In the higher Zones, spring planting is best.

Plant spacing is important to consider when laying out the fields. Spacing the plants has a great deal to do with the end product you intend for the lavender. Growing lavender for oil production, plants can be spaced closer than if your intent is to cut the lavender by hand and create dried lavender bundles. Spacing rows less than 6 feet apart makes hand harvesting and other work difficult as the plants reach maturity. Spacing plants within rows closer than 3 feet apart also makes hand harvesting more difficult, as the plants grow, the stems from adjacent plants become intertwine and make it difficult to grasp the stems, for cutting the bunches.

Typically, lavender should be planted on 3 foot centers with the rows on six foot centers. This allows for mowing between the rows verses extensive weeding. However, some growers like to plant relatively densely within rows. Denser plantings produce larger harvests in the first year or two, and planting more densely helps limit the plants mature size, which reduces the likelihood of older plants breaking apart in the middle. Spacing of 5 feet between rows and 30 inches between plants results in approximately 3,400 plants per acre, and a spacing of 6 feet and 36 inches results in approximately 2,400 plants per acre.

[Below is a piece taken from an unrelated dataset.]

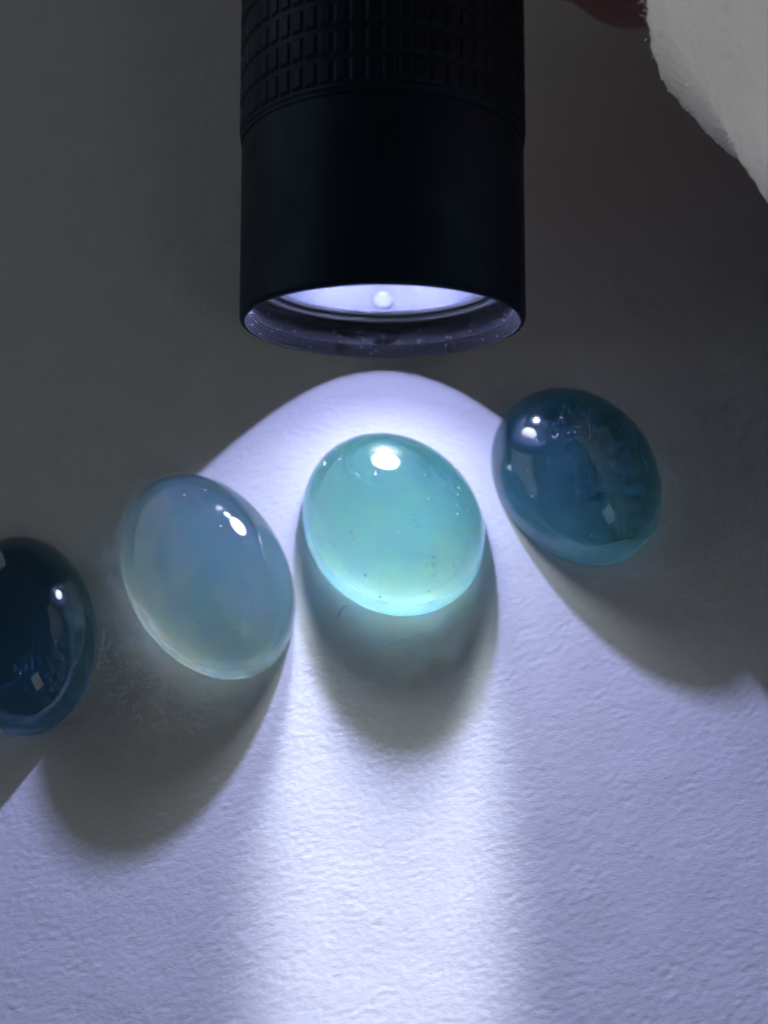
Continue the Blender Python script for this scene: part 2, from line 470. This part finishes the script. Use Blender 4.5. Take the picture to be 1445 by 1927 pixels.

“Before planting, it the ground should be properly prepared. Weed should control should be established, and the field tilled to a depth of at least 10 inches. Any soil additives such as lime should be applied prior to planting. …

Pruning: Pruning is essential for the health and production of lavender plants. It should begin with newly planted plants by removing the flower stems for the first year. This will improve plant vigor and allow the plant to develop better foliage and root system. Lavender that is not pruned, will break open in the middle, becoming woody, ugly, and unproductive. Pruning of the flowering stalks and upper growth points stimulates development of new flowering buds for the next year’ production.

“Lavender should be pruned aggressively, but it is important not to prune back into old wood, as this may hinder the reproduction of new shoots, and a lavender plant can sometimes be killed by over pruning into the old wood. The old wood is gray to black in coloration. It is best is to leave a couple of the current season’ wood growth. Pruning should be done in the fall and in areas with harsh winters it is best to prune in the early fall before the first hard frosts. Hand shears can be used for pruning or for larger farms, gas powered hedge trimmers may be utilized.”

http://www.millbrooklavenderfarm.com/lavender/growing-lavender

“Harvesting for Quality. Lavender must be dry when harvested. Harvesting when wet can cause discoloration, mold in bundled lavender, and can potentially result in chemical changes in the essential oil that can reduce quality. It is also ideal not to harvest when it is very hot, which may cause wilting and oil reduction. The best time for harvest is from mid-morning until early afternoon.

“Yields: The harvest of dried lavender buds and bundles will vary depending on the variety, however on the average, mature plants should yield between 4 and 6 bundles per plant (bundles averaging about 150 stems per bundle).

Processing Lavender

“Drying: Lavender should be dried as soon as possible after harvest, as this insures the highest quality and color. Lavender is typically dried in small bundles hung upside down in a dark, well-ventilated area. The lavender is gathered in small bundles held together with a rubber band. The rubber band keeps the bundle tight as it provides the elasticity needed as the bundles shrink during the drying process. The lavender bundles are usually hung using a paper clip with one end bent to hang with and the other end hooked through the rubber band of the bundle. The bundles are hung in a variety of methods, some are hung on wire or individual hooks. Whichever method of hanging is utilized for the lavender bundles, it is important to insure enough space is provided between bundles to allow good air flow. Low humidity is also important in the drying process as high humidity can cause lavender to mold. If the dried lavender is intended to be used for loose lavender buds, then the lavender buds should be stripped as soon as possible after it is dry, and the buds placed in sealed containers.”